Stored records start
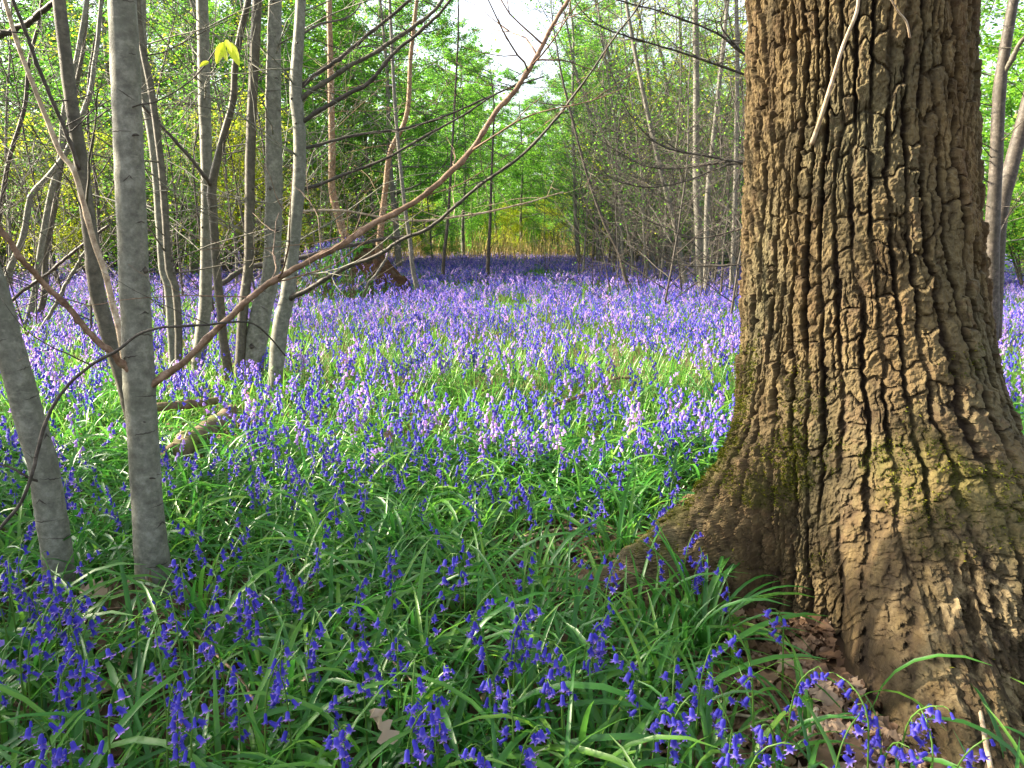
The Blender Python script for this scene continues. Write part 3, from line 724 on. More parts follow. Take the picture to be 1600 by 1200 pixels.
for k, (tx, ty) in enumerate(((905, 130), (940, 40), (972, 150), (1005, 60), (1040, 120), (1062, 20))):
    bx = 1018 + 6 * k
    T['R%d' % k] = traced_tree('hazel', ['leftmost leaning dark stem of the hazel clump behind the mossy log', 'second leaning stem from the left in the hazel clump', 'curved stem in the middle of the hazel clump', 'steeper stem right of the middle in the hazel clump', 'slim stem second from the right in the hazel clump', 'most upright stem of the hazel clump behind the log'][k], 'tree',
        [(tx - 14, ty - 60), (tx, ty), ((tx * .6 + bx * .4) + 6, ty * .55 + 424 * .45), (tx * .3 + bx * .7 + 6, ty * .2 + 424 * .8), (bx, 426)], [21.5 + .1 * k], [4, 5, 6, 6, 6], M['thicket'], twigs=(16, 2.4, .9), seed=30 + k, n=50, top=2, cn=10, group='leaning stems of the hazel clump')
T['S1'] = traced_tree('sapling', 'thin dark sapling hugging the left outline of the oak', 'tree', [(1150, -30), (1152, 100), (1150, 250), (1146, 380), (1142, 462)], [14.0], [6, 7, 7, 8], M['thicket'], twigs=(12, 1.6, .9), seed=40, n=50, group=gt)
# a small tree hidden behind the oak that throws its branches out to the left
T['U'] = traced_tree('hornbeam_tree', 'tree hidden behind the oak whose dark bare branches stretch left across the thicket', 'tree', [(1205, -60), (1200, 100), (1203, 250), (1206, 400), (1208, 560)], [5.2], [22, 26, 28, 32], M['greydark'],
    [([(1202, 130), (1159, 115), (1116, 100), (1065, 83), (1010, 66), (946, 45), (912, 20), (890, -15)], [5.2, 4.8], [6.1, 4.8, 4.1, 2.7, 2.0], M['twig'], None, 16),
     ([(1202, 100), (1159, 81), (1127, 55), (1095, 40), (1031, 17), (967, 0), (930, -20)], [5.2, 5.0], [6.1, 4.8, 3.4, 2.7], M['twig'], None, 12),
     ([(1162, 84), (1140, 60), (1127, 38), (1133, 12), (1138, -20)], [5.16, 5.1], [4.1, 3.4, 2.7], M['twig'], None, 6),
     ([(1204, 262), (1163, 255), (1095, 242), (1060, 236), (1023, 221), (985, 180), (958, 120), (940, 80)], [5.2, 5.0], [5.4, 4.1, 3.4, 2.0, 1.4], M['twig'], None, 16),
     ([(1204, 260), (1163, 252), (1095, 258), (1060, 263), (1010, 260), (970, 240), (938, 218)], [5.2, 5.3], [4.1, 3.4, 2.7, 1.7], M['twig'], None, 14),
     ([(1204, 262), (1150, 255), (1110, 268), (1060, 286), (1010, 292), (965, 283), (940, 266)], [5.2, 5.1], [4.1, 3.4, 2.7, 1.7], M['twig'], None, 14),
     ([(1206, 420), (1160, 414), (1110, 415), (1060, 412), (1010, 385)], [5.2, 5.4], [3.4, 2.7, 1.7], M['twig'], None, 8),
     ([(1206, 350), (1150, 360), (1090, 372), (1030, 352), (990, 335)], [5.2, 5.3], [3.4, 2.7, 1.4], M['twig'], None, 10)],
    seed=41, n=60, top=3, cn=10)
# trees right of the oak
T['W1'] = traced_tree('hornbeam_tree', 'grey forking trunk partly hidden behind the right side of the oak', 'tree', [(1592, -40), (1580, 20), (1570, 80), (1562, 140), (1556, 260), (1550, 380), (1548, 500)], [6.4], [14, 16, 18, 20, 24], M['twig'],
    [([(1562, 130), (1580, 90), (1605, 50), (1640, 5)], [6.4, 6.2], [12, 10, 8], M['greydark'], 'lit greyish limb', 2)], seed=42, n=60, twigs=(8, 1.0, .8))
T['W2'] = traced_tree('hornbeam_tree', 'smooth grey leaning trunk, rightmost of those seen beside the oak', 'tree', [(1650, -40), (1625, 80), (1604, 170), (1585, 240), (1565, 320), (1556, 400), (1552, 500)], [6.9], [18, 20, 22, 24, 26], M['twig'], seed=43, n=60, twigs=(8, 1.0, .8))
# old oak far behind the ring of stems
T['X'] = traced_tree('oak_tree', 'big dark furrowed trunk far behind the hornbeam ring', 'tree', [(296, -30), (298, 60), (300, 200), (301, 300), (302, 370), (303, 408)], [25], [20, 24, 27, 29, 30, 36], M['thicket'],
    [([(300, 210), (262, 190), (215, 182), (150, 165), (110, 180)], [25, 24], [12, 9, 6], M['twig'], None, 6), ([(300, 150), (340, 90), (370, 40), (380, -20)], [25, 24.5], [11, 8, 6], M['twig'], None, 4)], seed=44, n=50, sides=18, rough=.2, top=5, cn=40, crown='darkleaf')
# arching dead bramble in the near left, and a thick branch entering from the left
def tag_tube(name, label, cat, pts, Ys, wds, mat, group=None, n=70, sides=9, twigs=0, seed=0, rough=.14, base=None):
    r = np.random.default_rng(seed + 300)
    P, rad = trace(pts, Ys, wds, n); b = P[0] if base is None else np.array(base); rad = node_bumps(rad, r, 12, .2)
    wob = np.cumsum(r.normal(0, 1, (n, 3)), 0); wob = wob - np.linspace(0, 1, n)[:, None] * wob[-1]; P = P + wob * rad[:, None] * .16
    mb = MB(); tube(mb, P - b, rad, sides, rough=rough, seed=seed)
    if twigs: side_twigs(mb, P - b, rad, r, twigs, .3, .2, .9, .3, 1, .002)
    return tag(mb.build(name, mat, None, True, tuple(b)), label, cat, group)
tag_tube('bramble', 'thin dark bramble stem arching up from the left edge and over the near grey trunk', 'bramble', [(-20, 870), (0, 828), (38, 780), (62, 700), (82, 640), (110, 600), (150, 568), (185, 548), (215, 524), (250, 513), (285, 510), (330, 508), (370, 504), (400, 508), (425, 530), (446, 556)], [1.85, 1.95, 2.0, 2.3], [4.5, 5.5, 5, 4, 3.5, 2], M['twig'], twigs=4)

# ------------------------------------------------------------------ background trees
def gen_tree(seed, H, r0, first, nb, blen, asc, nsub, leafn, lsize, spread=.16, wob=.035, stems=1, flat=.65, minr=.004, tint=(.15, .95)):
    r = np.random.default_rng(seed); mw, ml = MB(), MB(); anchors = []
    for s in range(stems):
        a = r.uniform(0, 6.28); lean = .0 if stems == 1 else r.uniform(.12, .42)
        h = H * (1 if stems == 1 else r.uniform(.65, 1.05)); rr = r0 * (1 if stems == 1 else r.uniform(.6, 1))
        P = wander(r, (0, 0, -.12), (math.cos(a) * lean + r.normal(0, .03), math.sin(a) * lean + r.normal(0, .03), 1), h, 18, wob, .02)
        rad = rr * (1 - np.linspace(0, .93, 19) ** 1.1); rad[0] *= 1.25
        tube(mw, P, np.maximum(rad, minr), 9 if stems == 1 else 7)
        nbr = nb if stems == 1 else max(3, nb // stems)
        for b in range(nbr):
            t = first + (1 - first) * (b + r.uniform(0, 1)) / nbr; k = min(int(t * 18), 17); f = t * 18 - k
            p = P[k] * (1 - f) + P[k + 1] * f
            az = b * 2.4 + r.uniform(-.5, .5); el = asc + r.normal(0, .22)
            L = blen * (1.05 - .75 * t) * r.uniform(.6, 1.25)
            B = wander(r, p, (math.cos(az) * math.cos(el), math.sin(az) * math.cos(el), math.sin(el)), L, 8, .10, .015)
            br = max(minr, min(rad[k] * .5, .012 * L)); tube(mw, B, np.maximum(np.linspace(br, br * .25, 9), minr * .7), 5)
            for q in range(nsub):
                i = int(r.integers(1, 9)); d = unit(B[min(i + 1, 8)] - B[min(i, 7)]) + r.normal(0, .6, 3) * np.array([1, 1, .6])
                S = wander(r, B[i], d, L * r.uniform(.25, .55), 5, .14, .02); tube(mw, S, np.maximum(np.linspace(br * .4, br * .15, 6), minr * .5), 4)
                anchors.append(S[1:])
    an = np.concatenate(anchors)
    if leafn: 
        pick = an[r.integers(0, len(an), leafn)] + r.normal(0, spread, (leafn, 3)) * np.array([1, 1, .55])
        pick = pick[pick[:, 2] > .05]
        add_leaves(ml, r, pick, lsize, flat, tint)
    return mw, ml

PROTO = {}
def proto(key, name, cat, wood, leaf, *a, **k):
    mw, ml = gen_tree(*a, **k)
    root = empty(name, (0, 0, 0), 'tree', cat)
    mw.build('trunk', M[wood], root)
    if ml.v: ml.build('crown', M[leaf], root)
    PROTO[key] = [root, False]

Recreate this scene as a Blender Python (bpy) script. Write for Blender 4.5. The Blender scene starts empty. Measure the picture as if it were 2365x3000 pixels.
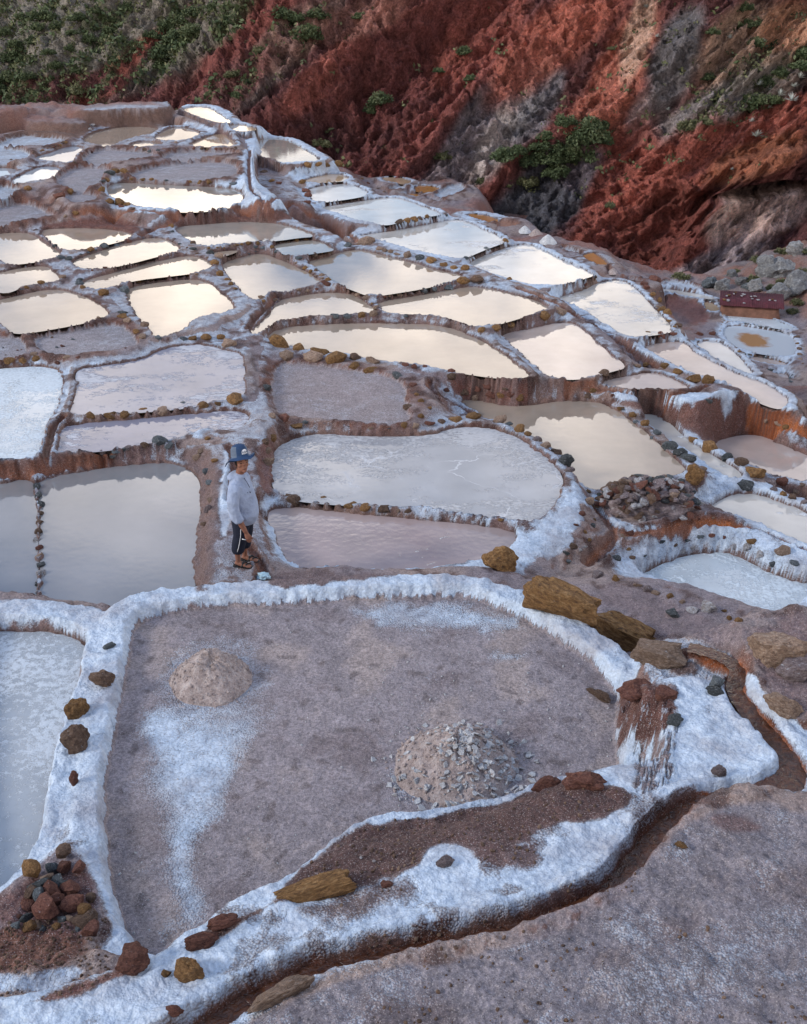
Stored records end
Find how many lines in the listing hold "pixels", and reply with that number only.

The output: 2